Surrey Police Board clarifies role of City Council in the Surrey Police transition

Surrey Police Service now exists under authority of provincial government – not that of local government

THE Surrey Police Board on Monday addressed recent public statements related to pausing or stopping the police transition and the development of the Surrey Police Service (SPS).
The provincial government approved the SPS transition plan in February 2020. Subsequently the Province created the Surrey Police Board, that legally established the Service under the Police Act. As such, the Surrey Police Service now exists under the authority of the provincial government, not that of the local government.
The Board said that the claim by some parties that a mayor and city council could unilaterally pause or stop the development of SPS is misinformed. The mayor and city council cannot make this decision without the approval of the Province.
The Board said that the mayor and council’s role with SPS includes funding the Service and identifying local priorities, goals and objectives which the Service will integrate into its strategic plan. No city council or mayor has the ability to direct either the administration or operations of a police service.

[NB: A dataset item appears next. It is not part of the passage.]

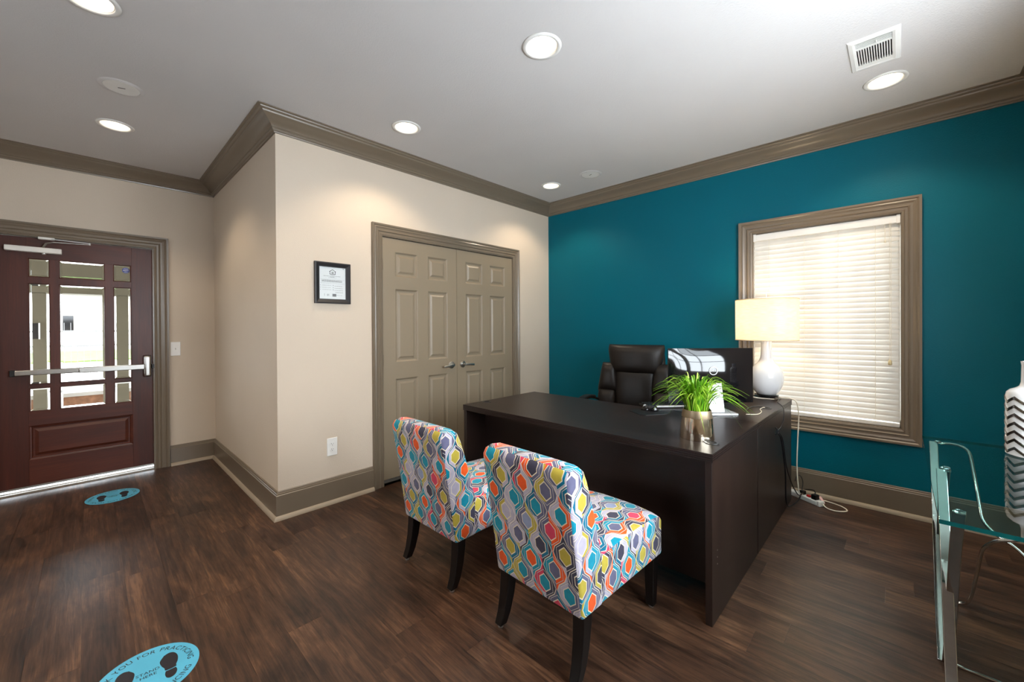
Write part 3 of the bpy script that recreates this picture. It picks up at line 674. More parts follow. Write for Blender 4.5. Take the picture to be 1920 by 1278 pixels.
# ------------------------------------------------------------------ accent chairs (front looks to +x)
def box_uv(me, ox=0, oy=0):
    uv = me.uv_layers.new(name='UVMap')
    for p in me.polygons:
        n = p.normal
        for li in p.loop_indices:
            c = me.vertices[me.loops[li].vertex_index].co
            if abs(n.z) > .62: q = (c.y*1.0+.01, c.x)
            elif abs(n.x) >= abs(n.y): q = (c.y + (.2 if n.x > 0 else 0), c.z)
            else: q = (c.x + (.11 if n.y < 0 else .03), c.z+.03)
            uv.data[li].uv = (q[0]+ox, q[1]+oy)
def apply_mods(o):
    me = bpy.data.meshes.new_from_object(o.evaluated_get(bpy.context.evaluated_depsgraph_get())); o.modifiers.clear(); o.data = me; return me
CW = .2275
def accent_chair():
    t = thing('accent_chair', '', 'chair', group='patterned accent chairs')
    prof = [(.010, .235), (-.010, .36), (-.045, .58), (-.072, .735), (-.074, .768), (-.060, .790), (-.030, .798), (.002, .794), (.026, .776), (.046, .735), (.082, .62), (.115, .50), (.138, .425), (.142, .235)]
    bb = B(); n = len(prof); ys = [-CW, -CW+.03, -CW*.5, 0, CW*.5, CW-.03, CW]; vs = []
    for y in ys:
        e = max(0, abs(y)-(CW-.05))/.05; dz = -.010*e*e
        vs += [(x + (.002*e if z > .3 else 0), y, z + (dz if z > .7 else 0)) for x, z in prof]
    fs = [(i*n+k, i*n+(k+1) % n, (i+1)*n+(k+1) % n, (i+1)*n+k) for i in range(len(ys)-1) for k in range(n)] + [tuple(range(n)), tuple((len(ys)-1)*n+k for k in reversed(range(n)))]
    bb.add(vs, fs); o = mk('backrest', bb, 'fabric', t, bevel=.014, seg=3); md = o.modifiers[0]; md.angle_limit = .8
    me = apply_mods(o); box_uv(me); smooth_by_angle(me, .9)
    bb = B(); vs = []; xs = [.10, .16, .30, .45, .57, .618, .632]; zt = [.432, .436, .446, .447, .440, .430, .408]
    ys = [-CW+.004, -CW*.8, -CW*.4, 0, CW*.4, CW*.8, CW-.004]; fs = []; m_ = len(ys)
    for x, z in zip(xs, zt):
        for y in ys: vs.append((x, y, z - .022*(abs(y)/CW)**4))
    k = len(xs)
    for x in xs:
        for y in ys: vs.append((x, y, .235))
    for i in range(k-1):
        for j in range(m_-1):
            a = i*m_+j; fs += [(a, a+1, a+m_+1, a+m_), (k*m_+a, k*m_+a+m_, k*m_+a+m_+1, k*m_+a+1)]
        fs += [(i*m_, (i+1)*m_, k*m_+(i+1)*m_, k*m_+i*m_), (i*m_+m_-1, k*m_+i*m_+m_-1, k*m_+(i+1)*m_+m_-1, (i+1)*m_+m_-1)]
    for j in range(m_-1):
        fs += [(j, k*m_+j, k*m_+j+1, j+1), ((k-1)*m_+j, (k-1)*m_+j+1, (2*k-1)*m_+j+1, (2*k-1)*m_+j)]
    bb.add(vs, fs); o = mk('seat', bb, 'fabric', t, bevel=.014, seg=3); me = apply_mods(o); box_uv(me, .03, .05); smooth_by_angle(me, .9)
    for sy in (-1, 1):
        bb = B(); vs = []
        for x, z, w in ((.05, .25, .052), (.048, .20, .051), (.040, .13, .047), (.024, .06, .042), (.004, .014, .038)):
            y = sy*(CW-.032 + (.25-z)*.02) ; h = w/2; vs += [(x-h, y-h, z), (x+h, y-h, z), (x+h, y+h, z), (x-h, y+h, z)]
        fs = [(i*4+j, i*4+(j+1) % 4, i*4+4+(j+1) % 4, i*4+4+j) for i in range(4) for j in range(4)] + [(0, 1, 2, 3), (16, 17, 18, 19)]
        bb.add(vs, fs); lg = mk('leg', bb, 'chleg', t, bevel=.003)
        bb = B(); bb.lathe([(.012, 0), (.013, .008), (.009, .016)], (.004, sy*(CW-.027), 0), 14); mk('glide', bb, 'nickel', lg, smooth='auto')
        bb = B(); y = sy*(CW-.036); vs = []
        for z, w in ((.25, .05), (.010, .036)): h = w/2; vs += [(.585-h, y-h, z), (.585+h, y-h, z), (.585+h, y+h, z), (.585-h, y+h, z)]
        bb.add(vs, [(j, (j+1) % 4, 4+(j+1) % 4, 4+j) for j in range(4)] + [(0, 1, 2, 3), (4, 5, 6, 7)]); lg = mk('leg', bb, 'chleg', t, bevel=.003)
        bb = B(); bb.lathe([(.012, 0), (.013, .006), (.009, .012)], (.585, y, 0), 14); mk('glide', bb, 'nickel', lg, smooth='auto')
    return t
ca = accent_chair(); ca.location = (-2.590, -1.2475, 0); ca['label'] = 'hexagon-patterned accent chair farther from the camera, beside the double doors'
cb_ = copy_tree(ca); cb_.location = (-2.598, -1.986, 0); cb_.rotation_euler = (0, 0, math.radians(-2.2)); cb_['label'] = 'hexagon-patterned accent chair nearest the camera, by the desk corner'

# ------------------------------------------------------------------ office chair (front looks to -x locally)
def cushion(w, z0, z1, t, y0=0, x0=0, nu=14, nv=14, wf=None, p=3.2, lean=0, curve=0):
    """closed pillow in the y-z plane, thickness along x; wf(v) scales the half width"""
    bb = B(); vs = []; fs = []
    for side in (-1, 1):
        for j in range(nv+1):
            v = -1+2*j/nv; v = math.sin(v*PI/2)
            for i in range(nu+1):
                u = math.sin((-1+2*i/nu)*PI/2); hw_ = w/2*(wf(v) if wf else 1)
                th = t/2*(max(0, 1-abs(u)**p)*max(0, 1-abs(v)**p))**.45
                z = (z0+z1)/2+v*(z1-z0)/2; y = u*hw_
                vs.append((x0+side*th+lean*(z-z0)-curve*(abs(y)/.25)**2, y0+y, z))
    N = (nu+1)*(nv+1)
    for j in range(nv):
        for i in range(nu):
            a = j*(nu+1)+i; fs += [(a, a+1, a+nu+2, a+nu+1), (N+a, N+a+nu+1, N+a+nu+2, N+a+1)]
    bb.add(vs, fs); return bb
def merge(o):
    bm = bmesh.new(); bm.from_mesh(o.data); bmesh.ops.remove_doubles(bm, verts=bm.verts, dist=.0004); bmesh.ops.recalc_face_normals(bm, faces=bm.faces); bm.to_mesh(o.data); bm.free()
    o.data.polygons.foreach_set('use_smooth', [True]*len(o.data.polygons)); return o
t = thing('office_chair', 'black leather high-back office chair tucked behind the desk', 'chair', (-.70, -1.385, 0), math.radians(12))
LN = .12
merge(mk('backrest', cushion(.50, .50, 1.115, .10, 0, .27, 16, 20, lambda v: 1.0-.10*max(0, v)**2, 5, LN, .0), 'leather', t))
merge(mk('back_cushion', cushion(.335, .46, .93, .13, 0, .205, 14, 16, lambda v: 1.02+.06*v, 4, LN, -.0), 'leather', t))
merge(mk('headrest', cushion(.50, .868, 1.125, .15, 0, .245, 18, 16, lambda v: .845+.155*min(1, (v+1)*.62)-.03*max(0, v)**4, 3.6, LN*.7, -.02), 'leather', t))
for s in (-1, 1):
    merge(mk('upper_wing', cushion(.16, .70, .96, .12, s*.235, .225, 10, 12, lambda v: 1-.25*v, 3, LN, 0), 'leather', t))
    merge(mk('lower_wing', cushion(.17, .47, .735, .14, s*.245, .20, 10, 12, lambda v: 1-.12*v*v, 3, LN, 0), 'leather', t))
    # armrest
    bb = B(); pth = spline([(-.20, s*.335, .655), (-.12, s*.345, .672), (.0, s*.345, .676), (.10, s*.335, .662)], 5)
    bb.tube(pth, 0, flat=(.030, .068), up=(0, 0, 1)); ar = mk('armrest', bb, 'leather', t, bevel=.012, seg=3)
    bb = B(); bb.tube(spline([(-.14, s*.335, .655), (-.17, s*.345, .58), (-.08, s*.33, .47), (.02, s*.25, .42)], 6), 0, flat=(.02, .04), up=(0, 1, 0)); mk('arm_support', bb, 'black', ar, bevel=.005)
    bb = B(); bb.tube(spline([(.08, s*.335, .655), (.15, s*.33, .64), (.22, s*.27, .60)], 5), 0, flat=(.02, .035), up=(0, 0, 1)); mk('arm_link', bb, 'black', ar, bevel=.005)
q = cushion(.52, -.26, .26, .15, 0, 0, 16, 16, None, 4); q.v = [(z, y, .475-x) for x, y, z in q.v]; merge(mk('seat', q, 'leather', t))
bb = B(); bb.box(-.12, .12, -.1, .1, .36, .40); mk('seat_plate', bb, 'black', t, bevel=.01)
bb = B(); bb.lathe([(.03, .09), (.03, .22), (.02, .22), (.02, .37)], (0, 0, 0), 16); mk('gas_lift', bb, 'black', t, smooth='auto')
bb = B(); bb.tube([(.12, 0, .38), (.27, 0, .40), (.30, 0, .56)], 0, flat=(.02, .07), up=(1, 0, 1)); mk('back_bracket', bb, 'black', t)
for k in range(5):
    a = 2*PI*k/5+.3; c, s = math.cos(a), math.sin(a)
    bb = B(); bb.tube([(c*.02, s*.02, .105), (c*.16, s*.16, .095), (c*.29, s*.29, .075)], .026, 8, r1=.016); lg = mk('base_leg', bb, 'black', t, smooth='auto')
    bb = B(); bb.lathe([(.012, -.022), (.026, -.02), (.027, -.004), (.02, -.003), (.02, .003), (.027, .004), (.026, .02), (.012, .022)], (c*.29, s*.29, .027), 16, 'y'); bb.cyl((c*.29, s*.29, .03), (c*.29, s*.29, .07), .007); mk('caster', bb, 'black', lg, smooth='auto')

# ------------------------------------------------------------------ monitor, keyboard, mouse
ma = math.atan2(-.381, .386)
t = thing('computer_monitor', 'black computer monitor seen from behind on a silver stand', 'monitor', (-1.086, -2.1635, DZ), ma)   # local x along the screen, +y away from the camera
bb = B(); bb.box(-.271, .271, -.004, .012, .060, .405); mn = mk('screen_bezel', bb, 'black', t, bevel=.003)
bb = B(); vs = []; nx, nz = 24, 14
for j in range(nz+1):
    for i in range(nx+1):
        u, v = -1+2*i/nx, -1+2*j/nz; vs.append((u*.2705, -.004-.030*(1-abs(u)**3.0)*(1-abs(v)**3.0), .2325+v*.172))
bb.add(vs, [(j*(nx+1)+i, j*(nx+1)+i+1, (j+1)*(nx+1)+i+1, (j+1)*(nx+1)+i) for j in range(nz) for i in range(nx)]); mk('back_shell', bb, 'blackgloss', t, smooth=True)
bb = B(); bb.box(-.262, .262, .0122, .013, .075, .396); mk('screen', bb, 'blackgloss', t)
lg = B()
lg.lathe([(.0225, 0), (.0265, 0), (.0265, .0015), (.0225, .0015)], (0, 0, 0), 40, 'y', cap=False); lg.v = [(x, y-.0355, z+.2655) for x, y, z in lg.v]
add_mesh(lg, text_mesh('DELL', .0165), Matrix.Translation((0, -.0365, .2655)) @ Matrix.Rotation(PI/2, 4, 'X')); mk('logo', lg, 'logo', t)
bb = B(); bb.add([(-.055, -.030, .20), (.055, -.030, .20), (.055, -.012, .20), (-.055, -.012, .20), (-.045, -.085, .016), (.045, -.085, .016), (.045, -.070, .010), (-.045, -.070, .010)],
      [(0, 1, 2, 3), (4, 7, 6, 5), (0, 4, 5, 1), (1, 5, 6, 2), (2, 6, 7, 3), (3, 7, 4, 0)]); mk('stand_neck', bb, 'silver', t, bevel=.003)
bb = B(); bb.prism([(-.118, -.105), (.118, -.105), (.124, .06), (-.124, .06)], lambda a, y, d: (a, y, d), .0, .012); mk('stand_base', bb, 'silver', t, bevel=.003)
bb = B(); bb.tube(spline([(-.06, -.03, .10), (-.10, -.06, .05), (-.14, -.03, .008), (-.22, .04, .004)], 5), .0025, 6); mk('cable', bb, 'black', t)

t = thing('keyboard', 'black and silver keyboard behind the potted grass', 'keyboard', (-1.045, -1.915, DZ), ma+PI)
bb = B(); bb.box(-.22, .22, -.066, .066, 0, .014); mk('case', bb, 'black', t, bevel=.005)
bb = B(); bb.box(-.221, .221, .052, .068, .004, .017); mk('rear_edge', bb, 'silver', t, bevel=.004)
bb = B()
for r in range(5):
    for c in range(20): x = -.205+c*.0207+(.004 if r % 2 else 0); y = -.056+r*.0205; bb.box(x, x+.0165, y, y+.017, .013, .021)
mk('keys', bb, 'black', t, kind='stuff')
t = thing('mouse_pad', 'thin black mouse pad on the desk', 'mouse pad', (-1.345, -1.875, DZ), math.radians(-33))
bb = B(); bb.prism([(-.11+.01*(1-math.cos(a))*0+(.1*math.copysign(min(1, abs(1.25*math.cos(a))), math.cos(a))+.11), .085*math.copysign(min(1, abs(1.25*math.sin(a))), math.sin(a))) for a in [k*PI/20 for k in range(40)]], lambda a, y, d: (a, y, d), 0, .003); mk('pad', bb, 'black', t)
t = thing('computer_mouse', 'small glossy black computer mouse on the pad', 'mouse', (-1.30, -1.86, DZ+.003), math.radians(100))
bb = B(); vs = []; fs = []; n1, n2 = 8, 16
for j in range(n1+1):
    f = j/n1
    for i in range(n2): a = 2*PI*i/n2; r = math.cos(f*PI/2)**.7; vs.append((.056*r*math.cos(a), .031*r*math.sin(a)*(1+.1*math.cos(a)), .036*math.sin(f*PI/2)*(1-.25*math.cos(a)*r)))
fs = [(j*n2+i, j*n2+(i+1) % n2, (j+1)*n2+(i+1) % n2, (j+1)*n2+i) for j in range(n1) for i in range(n2)] + [tuple(reversed(range(n2)))]
bb.add(vs, fs); mo = mk('body', bb, 'blackgloss', t, smooth=True)
bb = B(); bb.lathe([(.009, -.004), (.009, .004)], (.030, 0, .026), 14, 'y'); mk('scroll_wheel', bb, 'silver', mo)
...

The Board pointed out that the structure of policing in British Columbia is designed to insulate police services and departments from politics. Police boards are an essential aspect of this structure. While the mayor is Chair of, and spokesperson for the Board, he or she does not have a vote, except in the case of a tie.
The Board said that while it is clear that the continuing development of SPS will unfortunately be politicized in the upcoming municipal election, it is necessary for the Board to protect the Service from political interference. It is also necessary for the Board to ensure Surrey citizens have the facts on this matter.
The Board said it acknowledges the commitment and dedication of the RCMP who have served Surrey for the last 70 years. However, with a growing city, soon to be the largest in B.C., it is necessary to have a police service that is accountable to the civilian oversight of a police board.